Jordan A.J. Jarrett ’22 LL.M.: Use the Law to Make Meaningful Impact
Jordan A.J. Jarrett shares why being a singer is not so different from being a lawyer and how his LL.M. year helped him realize how he is contributing to global legal discourse.
Hometown: Kingston, Jamaica
Before Columbia: After graduating from the Faculty of Law at the University of the West Indies, Cave Hill (Barbados) and the Norman Manley Law School in Jamaica, Jarrett served as a judicial clerk to the chief justice of the Eastern Caribbean Supreme Court and a research assistant for the Eastern Caribbean Sentencing Advisory Committee and the Civil Procedure Rules Review Committee.
Why Columbia: “For me, law is a tool for social change, and lawyers are changemakers. I consider myself to be a changemaker, and, growing up in Jamaica, I was always uncomfortable with the almost inevitable sights of injustice and inequality. I saw law as the avenue through which I could have some meaningful impact on the systems and people most affected by injustice and inequality.”
Favorite Law School Moment: “I had the honor of being chosen to be one of Columbia Law School’s 15 United Nations externs for the 2021–2022 academic year. My favorite moment at CLS has got to be the day I presented my research project in the United Nations Externship. That moment was the culmination of months of hard work, research, and engagement with issues affecting underrepresented stakeholders in the international law rule-making spaces. While I presented, I appreciated, for the first time, the importance of my work and got the sense that my research could contribute to greater inclusivity in international rule-making.”
Columbia Law Activities: Staff editor, Columbia Journal of Transnational Law; graduate research assistant for Martin Flaherty, visiting professor of law; Columbia Law School United Nations externship; member, Black Law Students Association.
After Columbia: Jarrett plans to spend a few more years living and working in the United States.

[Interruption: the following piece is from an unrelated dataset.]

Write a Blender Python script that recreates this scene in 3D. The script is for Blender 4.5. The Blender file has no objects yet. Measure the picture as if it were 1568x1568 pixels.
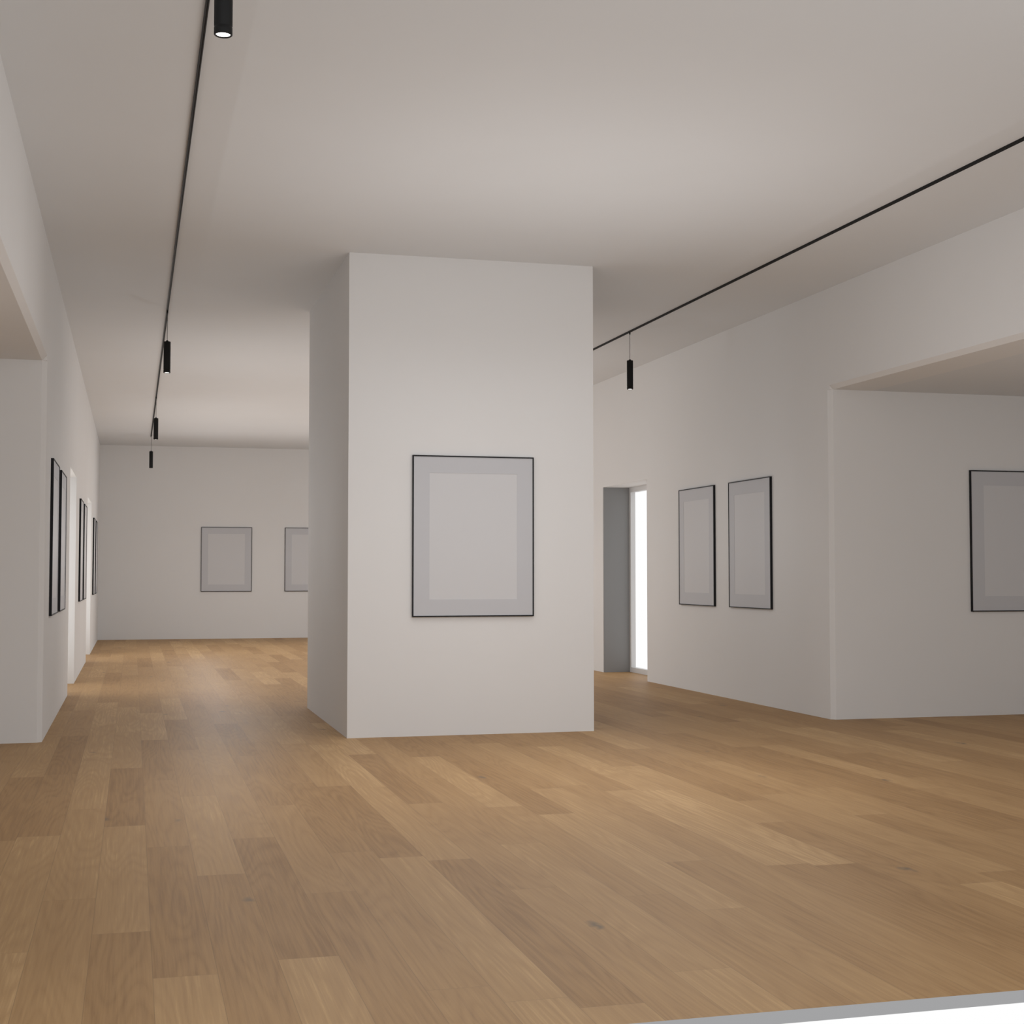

“In the United States, lawyers are referred to as counselors, and in the Caribbean, we call our lawyers counsel. And coming into law, I didn’t realize the different dimensions that those labels themselves have. Something that kind of surprised me was how much I had to level with a client: to see the world the way they see the world, to feel what they feel, and to understand what they understand in order to champion their cause and to truly intercede on their behalf.”